↓
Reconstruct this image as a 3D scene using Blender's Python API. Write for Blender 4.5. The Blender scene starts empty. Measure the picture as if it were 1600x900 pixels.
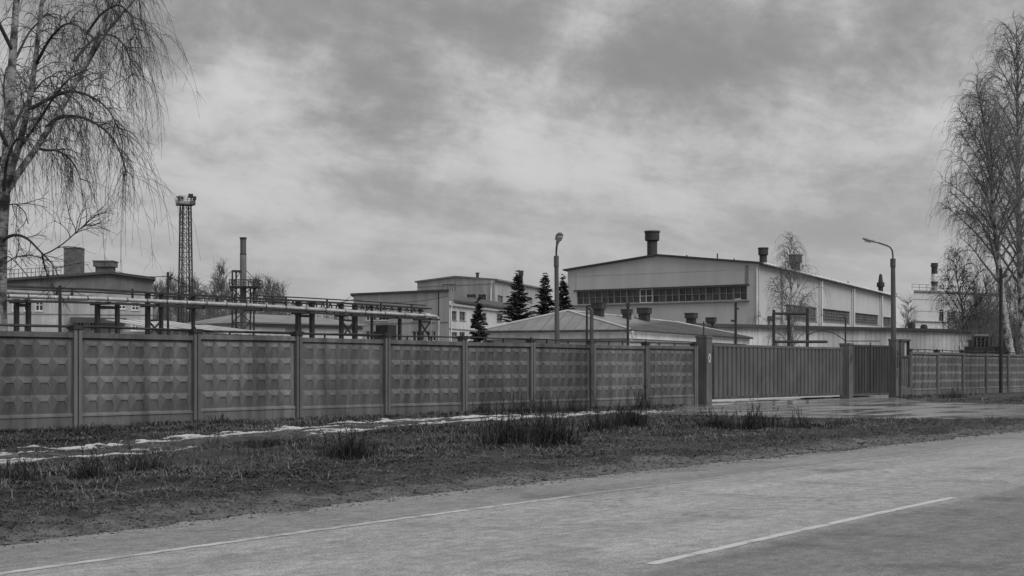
import bpy, math, random
import numpy as np
from mathutils import Vector

# ------------------------------------------------------------------ camera, sky, sun, exposure
SC = bpy.context.scene
COL = SC.collection
F, HC, HOR = 2400.0, 1.56, 576.0          # focal length in photo pixels, eye height, horizon row
cam_d = bpy.data.cameras.new('camera')
cam_d.sensor_width = 36.0
cam_d.lens = F / 1600 * 36.0
cam_d.shift_y = (HOR - 450.0) / 1600.0
cam_d.clip_start, cam_d.clip_end = 0.1, 8000.0
cam = bpy.data.objects.new('camera', cam_d)
cam.location = (0, 0, HC)
cam.rotation_euler = (math.radians(90), 0, 0)
COL.objects.link(cam)
SC.camera = cam

SUN_EL, SUN_AZ = 52.0, 136.0              # azimuth clockwise from +Y (view direction): to the right, a little behind the camera
W = bpy.data.worlds.new('World'); SC.world = W; W.use_nodes = True

SKY_K = 0.66                               # cloud deck radiance before exposure
def build_sky():
    nt = W.node_tree; nt.nodes.clear()
    N = nt.nodes.new; L = nt.links.new
    def math_(op, a, b=None, c=None):
        n = N('ShaderNodeMath'); n.operation = op
        for i, v in enumerate((a, b, c)):
            if v is None: continue
            if isinstance(v, (int, float)): n.inputs[i].default_value = v
            else: L(v, n.inputs[i])
        return n.outputs[0]
    out = N('ShaderNodeOutputWorld'); bg = N('ShaderNodeBackground')
    sky = N('ShaderNodeTexSky'); sky.sky_type = 'NISHITA'; sky.sun_disc = False
    sky.sun_elevation = math.radians(SUN_EL); sky.sun_rotation = math.radians(SUN_AZ)
    bw = N('ShaderNodeRGBToBW'); L(sky.outputs[0], bw.inputs[0])
    tc = N('ShaderNodeTexCoord'); sep = N('ShaderNodeSeparateXYZ'); L(tc.outputs['Generated'], sep.inputs[0])
    x, y, z = sep.outputs
    zq = math_('SQRT', math_('MAXIMUM', z, 0.0)); cq = N('ShaderNodeCombineXYZ'); L(x, cq.inputs[0]); L(y, cq.inputs[1]); L(zq, cq.inputs[2])
    cmb = N('ShaderNodeMapping'); cmb.inputs['Rotation'].default_value = (0, math.radians(-13), 0); L(cq.outputs[0], cmb.inputs[0])
    def noise(scale, detail, rough, dist, off, sx=1.0, sy=1.0):
        mp = N('ShaderNodeMapping'); mp.inputs['Location'].default_value = off; mp.inputs['Scale'].default_value = (sx, 1, sy)
        L(cmb.outputs[0], mp.inputs[0])
        n = N('ShaderNodeTexNoise'); n.inputs['Scale'].default_value = scale; n.inputs['Detail'].default_value = detail
        n.inputs['Roughness'].default_value = rough; n.inputs['Distortion'].default_value = dist
        L(mp.outputs[0], n.inputs[0]); return n.outputs[0]
    n1 = noise(3.4, 5, 0.55, 0.5, (0.6, 7.7, 3.3), 1.0, 2.4)
    n2 = noise(8.0, 12, 0.63, 0.25, (6.1, 0.2, 5.5), 1.0, 2.0)
    n3 = noise(22.0, 10, 0.64, 0.1, (1.3, 9.2, 8.0), 1.0, .95)
    s = math_('ADD', math_('MULTIPLY', n1, 0.55), math_('ADD', math_('MULTIPLY', n2, 0.55), math_('MULTIPLY', n3, 0.34)))
    # broad cloud masses: (photo column, row, half width in degrees, weight)
    blobs = [(720, 50, 6.0, -0.08), (1100, 95, 5.0, -0.12), (600, 175, 4.5, -0.09), (760, 275, 5.0, 0.09), (480, 330, 5.0, 0.04), (1150, 300, 4.0, 0.04), (930, 45, 2.2, 0.12), (330, 190, 4.0, 0.02), (440, 225, 3.2, 0.06),
             (1240, 205, 4.0, 0.08), (960, 190, 4.5, 0.05), (1000, 255, 5.0, 0.02), (400, 290, 4.0, -0.03), (1480, 90, 5.0, 0.01), (760, 230, 3.0, 0.05), (1420, 230, 4.0, -0.03),
             (250, 60, 4.0, 0.0), (1300, 20, 4.0, 0.02)]
    for (bx, by, deg, wgt) in blobs:
        d = Vector(((bx - 800) / F, 1.0, (HOR - by) / F)).normalized()
        # ellipse: flatter than wide
        vm = N('ShaderNodeVectorMath'); vm.operation = 'SUBTRACT'; L(tc.outputs['Generated'], vm.inputs[0]); vm.inputs[1].default_value = d
        vs = N('ShaderNodeVectorMath'); vs.operation = 'MULTIPLY'; L(vm.outputs[0], vs.inputs[0]); vs.inputs[1].default_value = (1, 1, 2.1)
        ln = N('ShaderNodeVectorMath'); ln.operation = 'LENGTH'; L(vs.outputs[0], ln.inputs[0])
        r = math_('DIVIDE', ln.outputs['Value'], math.radians(deg))
        g = math_('EXPONENT', math_('MULTIPLY', math_('MULTIPLY', r, r), -1.0))
        s = math_('ADD', s, math_('MULTIPLY', g, wgt))
    sg = math_('DIVIDE', 1.0, math_('ADD', 1.0, math_('EXPONENT', math_('MULTIPLY', math_('SUBTRACT', s, 0.712), -17.0))))
    lum = math_('MULTIPLY_ADD', sg, 0.38 * SKY_K, 0.255 * SKY_K)
    # towards the horizon the deck evens out
    hz = N('ShaderNodeMapRange'); hz.inputs['From Min'].default_value = 0.03; hz.inputs['From Max'].default_value = 0.16
    hz.inputs['To Min'].default_value = 0.22; hz.inputs['To Max'].default_value = 1.0; L(z, hz.inputs[0])
    mx = N('ShaderNodeMix'); mx.data_type = 'FLOAT'; L(hz.outputs[0], mx.inputs[0]); mx.inputs[2].default_value = 0.455 * SKY_K
    L(lum, mx.inputs[3])
    cloud = math_('MULTIPLY', mx.outputs[0], 1.0 / 0.1)
    fin = N('ShaderNodeMix'); fin.data_type = 'FLOAT'; fin.inputs[0].default_value = 0.98
    L(bw.outputs[0], fin.inputs[2]); L(cloud, fin.inputs[3])
    L(fin.outputs[0], bg.inputs[0]); bg.inputs[1].default_value = 0.1
    L(bg.outputs[0], out.inputs[0])
build_sky()

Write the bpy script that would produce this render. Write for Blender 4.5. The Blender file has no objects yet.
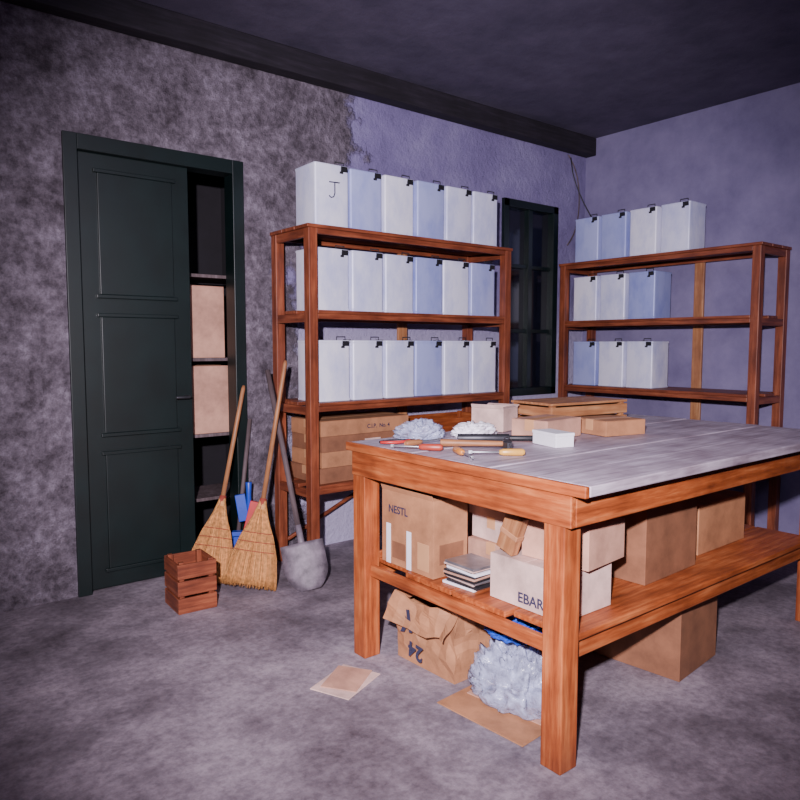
↑
Exercise objective
Make an exact copy of the whole listing, but don't bring over any pictures.

Written reply
Reconstruct this image as a 3D scene using Blender's Python API. Write for Blender 4.5. The Blender scene starts empty. Measure the picture as if it were 1600x900 pixels.
import bpy, math, random
import numpy as np
from mathutils import Vector

# ------------------------------------------------------------------ camera, sky, sun, exposure
SC = bpy.context.scene
COL = SC.collection
F, HC, HOR = 2400.0, 1.56, 576.0          # focal length in photo pixels, eye height, horizon row
cam_d = bpy.data.cameras.new('camera')
cam_d.sensor_width = 36.0
cam_d.lens = F / 1600 * 36.0
cam_d.shift_y = (HOR - 450.0) / 1600.0
cam_d.clip_start, cam_d.clip_end = 0.1, 8000.0
cam = bpy.data.objects.new('camera', cam_d)
cam.location = (0, 0, HC)
cam.rotation_euler = (math.radians(90), 0, 0)
COL.objects.link(cam)
SC.camera = cam

SUN_EL, SUN_AZ = 52.0, 136.0              # azimuth clockwise from +Y (view direction): to the right, a little behind the camera
W = bpy.data.worlds.new('World'); SC.world = W; W.use_nodes = True

SKY_K = 0.66                               # cloud deck radiance before exposure
def build_sky():
    nt = W.node_tree; nt.nodes.clear()
    N = nt.nodes.new; L = nt.links.new
    def math_(op, a, b=None, c=None):
        n = N('ShaderNodeMath'); n.operation = op
        for i, v in enumerate((a, b, c)):
            if v is None: continue
            if isinstance(v, (int, float)): n.inputs[i].default_value = v
            else: L(v, n.inputs[i])
        return n.outputs[0]
    out = N('ShaderNodeOutputWorld'); bg = N('ShaderNodeBackground')
    sky = N('ShaderNodeTexSky'); sky.sky_type = 'NISHITA'; sky.sun_disc = False
    sky.sun_elevation = math.radians(SUN_EL); sky.sun_rotation = math.radians(SUN_AZ)
    bw = N('ShaderNodeRGBToBW'); L(sky.outputs[0], bw.inputs[0])
    tc = N('ShaderNodeTexCoord'); sep = N('ShaderNodeSeparateXYZ'); L(tc.outputs['Generated'], sep.inputs[0])
    x, y, z = sep.outputs
    zq = math_('SQRT', math_('MAXIMUM', z, 0.0)); cq = N('ShaderNodeCombineXYZ'); L(x, cq.inputs[0]); L(y, cq.inputs[1]); L(zq, cq.inputs[2])
    cmb = N('ShaderNodeMapping'); cmb.inputs['Rotation'].default_value = (0, math.radians(-13), 0); L(cq.outputs[0], cmb.inputs[0])
    def noise(scale, detail, rough, dist, off, sx=1.0, sy=1.0):
        mp = N('ShaderNodeMapping'); mp.inputs['Location'].default_value = off; mp.inputs['Scale'].default_value = (sx, 1, sy)
        L(cmb.outputs[0], mp.inputs[0])
        n = N('ShaderNodeTexNoise'); n.inputs['Scale'].default_value = scale; n.inputs['Detail'].default_value = detail
        n.inputs['Roughness'].default_value = rough; n.inputs['Distortion'].default_value = dist
        L(mp.outputs[0], n.inputs[0]); return n.outputs[0]
    n1 = noise(3.4, 5, 0.55, 0.5, (0.6, 7.7, 3.3), 1.0, 2.4)
    n2 = noise(8.0, 12, 0.63, 0.25, (6.1, 0.2, 5.5), 1.0, 2.0)
    n3 = noise(22.0, 10, 0.64, 0.1, (1.3, 9.2, 8.0), 1.0, .95)
    s = math_('ADD', math_('MULTIPLY', n1, 0.55), math_('ADD', math_('MULTIPLY', n2, 0.55), math_('MULTIPLY', n3, 0.34)))
    # broad cloud masses: (photo column, row, half width in degrees, weight)
    blobs = [(720, 50, 6.0, -0.08), (1100, 95, 5.0, -0.12), (600, 175, 4.5, -0.09), (760, 275, 5.0, 0.09), (480, 330, 5.0, 0.04), (1150, 300, 4.0, 0.04), (930, 45, 2.2, 0.12), (330, 190, 4.0, 0.02), (440, 225, 3.2, 0.06),
             (1240, 205, 4.0, 0.08), (960, 190, 4.5, 0.05), (1000, 255, 5.0, 0.02), (400, 290, 4.0, -0.03), (1480, 90, 5.0, 0.01), (760, 230, 3.0, 0.05), (1420, 230, 4.0, -0.03),
             (250, 60, 4.0, 0.0), (1300, 20, 4.0, 0.02)]
    for (bx, by, deg, wgt) in blobs:
        d = Vector(((bx - 800) / F, 1.0, (HOR - by) / F)).normalized()
        # ellipse: flatter than wide
        vm = N('ShaderNodeVectorMath'); vm.operation = 'SUBTRACT'; L(tc.outputs['Generated'], vm.inputs[0]); vm.inputs[1].default_value = d
        vs = N('ShaderNodeVectorMath'); vs.operation = 'MULTIPLY'; L(vm.outputs[0], vs.inputs[0]); vs.inputs[1].default_value = (1, 1, 2.1)
        ln = N('ShaderNodeVectorMath'); ln.operation = 'LENGTH'; L(vs.outputs[0], ln.inputs[0])
        r = math_('DIVIDE', ln.outputs['Value'], math.radians(deg))
        g = math_('EXPONENT', math_('MULTIPLY', math_('MULTIPLY', r, r), -1.0))
        s = math_('ADD', s, math_('MULTIPLY', g, wgt))
    sg = math_('DIVIDE', 1.0, math_('ADD', 1.0, math_('EXPONENT', math_('MULTIPLY', math_('SUBTRACT', s, 0.712), -17.0))))
    lum = math_('MULTIPLY_ADD', sg, 0.38 * SKY_K, 0.255 * SKY_K)
    # towards the horizon the deck evens out
    hz = N('ShaderNodeMapRange'); hz.inputs['From Min'].default_value = 0.03; hz.inputs['From Max'].default_value = 0.16
    hz.inputs['To Min'].default_value = 0.22; hz.inputs['To Max'].default_value = 1.0; L(z, hz.inputs[0])
    mx = N('ShaderNodeMix'); mx.data_type = 'FLOAT'; L(hz.outputs[0], mx.inputs[0]); mx.inputs[2].default_value = 0.455 * SKY_K
    L(lum, mx.inputs[3])
    cloud = math_('MULTIPLY', mx.outputs[0], 1.0 / 0.1)
    fin = N('ShaderNodeMix'); fin.data_type = 'FLOAT'; fin.inputs[0].default_value = 0.98
    L(bw.outputs[0], fin.inputs[2]); L(cloud, fin.inputs[3])
    L(fin.outputs[0], bg.inputs[0]); bg.inputs[1].default_value = 0.1
    L(bg.outputs[0], out.inputs[0])
build_sky()

Write the bpy script that would produce this render. Write for Blender 4.5. The Blender file has no objects yet.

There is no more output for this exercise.